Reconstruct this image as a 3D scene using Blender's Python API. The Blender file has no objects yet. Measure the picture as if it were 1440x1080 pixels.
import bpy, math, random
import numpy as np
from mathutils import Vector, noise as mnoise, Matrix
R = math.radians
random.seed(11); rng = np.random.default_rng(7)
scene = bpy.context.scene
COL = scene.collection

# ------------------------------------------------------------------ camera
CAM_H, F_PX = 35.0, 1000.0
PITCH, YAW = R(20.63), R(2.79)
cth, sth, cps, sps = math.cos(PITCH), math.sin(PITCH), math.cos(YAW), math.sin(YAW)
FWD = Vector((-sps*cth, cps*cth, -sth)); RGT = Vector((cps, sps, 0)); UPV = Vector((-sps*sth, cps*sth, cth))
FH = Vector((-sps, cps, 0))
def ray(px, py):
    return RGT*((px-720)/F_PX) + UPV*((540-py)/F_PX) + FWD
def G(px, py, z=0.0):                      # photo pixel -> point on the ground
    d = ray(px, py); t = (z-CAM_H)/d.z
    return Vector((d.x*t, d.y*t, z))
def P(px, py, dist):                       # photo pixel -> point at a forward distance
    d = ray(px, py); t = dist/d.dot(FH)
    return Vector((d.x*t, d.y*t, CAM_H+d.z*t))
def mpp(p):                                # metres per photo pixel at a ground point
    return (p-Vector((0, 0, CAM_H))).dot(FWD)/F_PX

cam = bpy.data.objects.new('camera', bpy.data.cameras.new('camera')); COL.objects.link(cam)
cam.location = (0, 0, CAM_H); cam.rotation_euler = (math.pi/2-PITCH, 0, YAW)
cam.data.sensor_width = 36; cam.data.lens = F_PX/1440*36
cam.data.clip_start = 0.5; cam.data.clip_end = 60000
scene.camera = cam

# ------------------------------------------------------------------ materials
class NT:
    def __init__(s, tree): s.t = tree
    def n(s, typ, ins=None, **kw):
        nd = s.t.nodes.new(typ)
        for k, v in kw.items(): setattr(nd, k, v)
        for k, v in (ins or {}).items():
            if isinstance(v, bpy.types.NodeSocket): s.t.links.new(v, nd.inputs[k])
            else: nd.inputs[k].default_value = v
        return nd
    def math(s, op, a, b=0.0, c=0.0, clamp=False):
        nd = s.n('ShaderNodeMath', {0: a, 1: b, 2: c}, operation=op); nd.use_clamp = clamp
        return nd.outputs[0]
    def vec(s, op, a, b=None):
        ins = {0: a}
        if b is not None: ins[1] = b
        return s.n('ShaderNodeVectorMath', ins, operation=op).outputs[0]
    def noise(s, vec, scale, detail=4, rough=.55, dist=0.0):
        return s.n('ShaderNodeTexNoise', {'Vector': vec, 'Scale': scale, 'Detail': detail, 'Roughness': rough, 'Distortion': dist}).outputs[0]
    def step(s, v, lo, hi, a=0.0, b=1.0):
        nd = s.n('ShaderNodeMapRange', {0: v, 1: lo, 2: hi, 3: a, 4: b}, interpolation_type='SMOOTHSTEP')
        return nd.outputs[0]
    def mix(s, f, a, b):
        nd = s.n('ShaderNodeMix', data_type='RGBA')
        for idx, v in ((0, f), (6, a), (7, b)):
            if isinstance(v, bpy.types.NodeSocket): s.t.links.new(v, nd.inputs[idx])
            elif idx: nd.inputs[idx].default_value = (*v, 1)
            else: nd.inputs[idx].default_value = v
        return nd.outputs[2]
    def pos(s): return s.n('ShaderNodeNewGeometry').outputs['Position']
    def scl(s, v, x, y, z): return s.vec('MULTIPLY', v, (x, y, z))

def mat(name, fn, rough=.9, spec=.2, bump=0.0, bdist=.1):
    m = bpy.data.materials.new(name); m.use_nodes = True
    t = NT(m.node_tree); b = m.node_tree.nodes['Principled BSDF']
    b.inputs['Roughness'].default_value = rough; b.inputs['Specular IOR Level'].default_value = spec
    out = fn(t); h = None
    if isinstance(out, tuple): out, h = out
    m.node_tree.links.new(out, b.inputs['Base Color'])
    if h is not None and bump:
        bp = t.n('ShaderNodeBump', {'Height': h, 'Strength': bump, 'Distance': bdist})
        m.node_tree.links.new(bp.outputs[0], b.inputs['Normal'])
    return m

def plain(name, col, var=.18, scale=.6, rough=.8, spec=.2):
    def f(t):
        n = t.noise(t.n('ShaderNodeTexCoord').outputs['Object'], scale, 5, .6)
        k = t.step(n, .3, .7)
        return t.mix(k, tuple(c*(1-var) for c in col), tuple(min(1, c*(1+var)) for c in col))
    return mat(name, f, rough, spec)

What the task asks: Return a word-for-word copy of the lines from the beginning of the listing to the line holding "scene.camera = cam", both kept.

The completed task:
Reconstruct this image as a 3D scene using Blender's Python API. The Blender file has no objects yet. Measure the picture as if it were 1440x1080 pixels.
import bpy, math, random
import numpy as np
from mathutils import Vector, noise as mnoise, Matrix
R = math.radians
random.seed(11); rng = np.random.default_rng(7)
scene = bpy.context.scene
COL = scene.collection

# ------------------------------------------------------------------ camera
CAM_H, F_PX = 35.0, 1000.0
PITCH, YAW = R(20.63), R(2.79)
cth, sth, cps, sps = math.cos(PITCH), math.sin(PITCH), math.cos(YAW), math.sin(YAW)
FWD = Vector((-sps*cth, cps*cth, -sth)); RGT = Vector((cps, sps, 0)); UPV = Vector((-sps*sth, cps*sth, cth))
FH = Vector((-sps, cps, 0))
def ray(px, py):
    return RGT*((px-720)/F_PX) + UPV*((540-py)/F_PX) + FWD
def G(px, py, z=0.0):                      # photo pixel -> point on the ground
    d = ray(px, py); t = (z-CAM_H)/d.z
    return Vector((d.x*t, d.y*t, z))
def P(px, py, dist):                       # photo pixel -> point at a forward distance
    d = ray(px, py); t = dist/d.dot(FH)
    return Vector((d.x*t, d.y*t, CAM_H+d.z*t))
def mpp(p):                                # metres per photo pixel at a ground point
    return (p-Vector((0, 0, CAM_H))).dot(FWD)/F_PX

cam = bpy.data.objects.new('camera', bpy.data.cameras.new('camera')); COL.objects.link(cam)
cam.location = (0, 0, CAM_H); cam.rotation_euler = (math.pi/2-PITCH, 0, YAW)
cam.data.sensor_width = 36; cam.data.lens = F_PX/1440*36
cam.data.clip_start = 0.5; cam.data.clip_end = 60000
scene.camera = cam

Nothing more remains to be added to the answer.